TSO can collect data from a DCIM software solution underneath, tap directly into CPU power, temperature, and utilization metrics through Intel’s Data Center Manager middleware, analyze data from the virtualization platform, and know who within the organization a VM or an application belongs to using data from ITSM software. The wider the variety of data the platform ingests, the more useful its output will be.

“We start with the applications and work our way down to the physical,” Rallo said. “It’s exceptionally important to have a holistic view of the data center; not just a physical view, and not just an application view.”

Reaching Into the Cloud

The company recently struck an agreement with Amazon Web Services so that its platform can add data from one more essential layer of modern enterprise infrastructure to the mix: the public cloud. AWS will be its first cloud integration, but the plan is to add Microsoft Azure, the second-biggest public cloud, and then also smaller more specialized cloud providers.

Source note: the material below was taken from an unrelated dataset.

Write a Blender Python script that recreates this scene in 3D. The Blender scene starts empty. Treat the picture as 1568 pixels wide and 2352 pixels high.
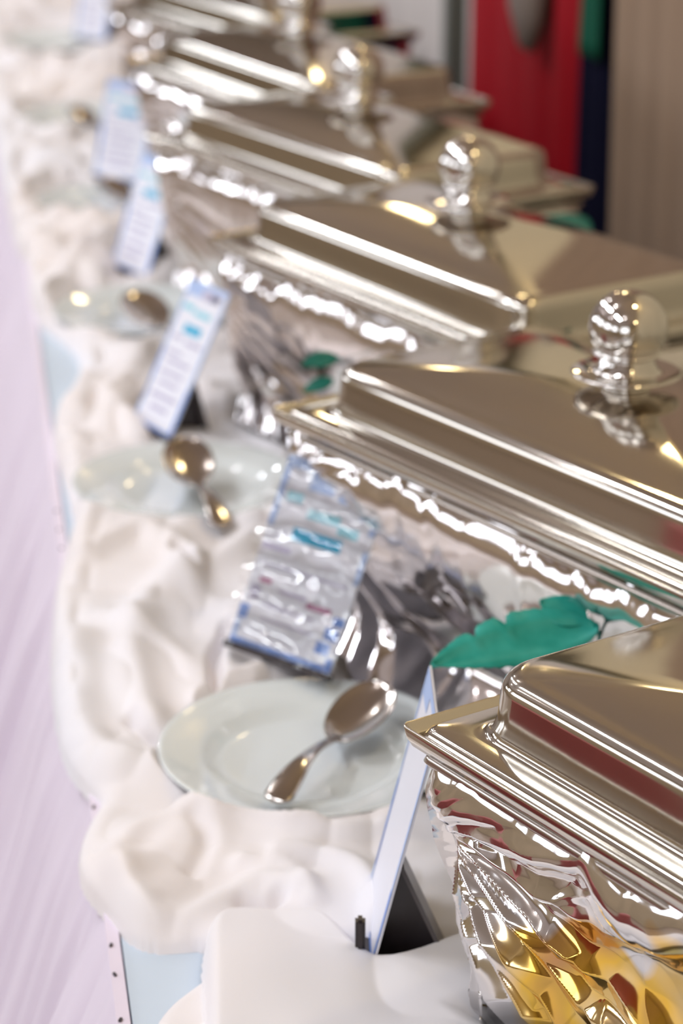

The data set a platform like TSO can draw from AWS is “pretty extensive,” Rallo said. The cloud has numerous third-party APIs that expose data around utilization levels and essentially everything else TSO gets from an on-premise virtualization stack.

Not a Replacement for DCIM

Software by TSO and the others doesn’t necessarily replace DCIM or ITSM software. As described, TSO uses both to enrich the data set it analyzes. The company isn’t interested in developing the capabilities to monitor power consumption of cooling units or humidity levels on the data center floor, for example.

The DCIM integration opportunity is important, however, and it’s important to the DCIM vendors themselves. TSO has partnerships with Siemens around DCIM and others. “They want to tightly couple the physical to the application,” Rallo said.

Most DCIM solutions strive for a holistic view of the data center, and no matter how complete your view of the physical infrastructure underneath is, it can never be called a “holistic view,” if you don’t have visibility into the software that infrastructure is supporting.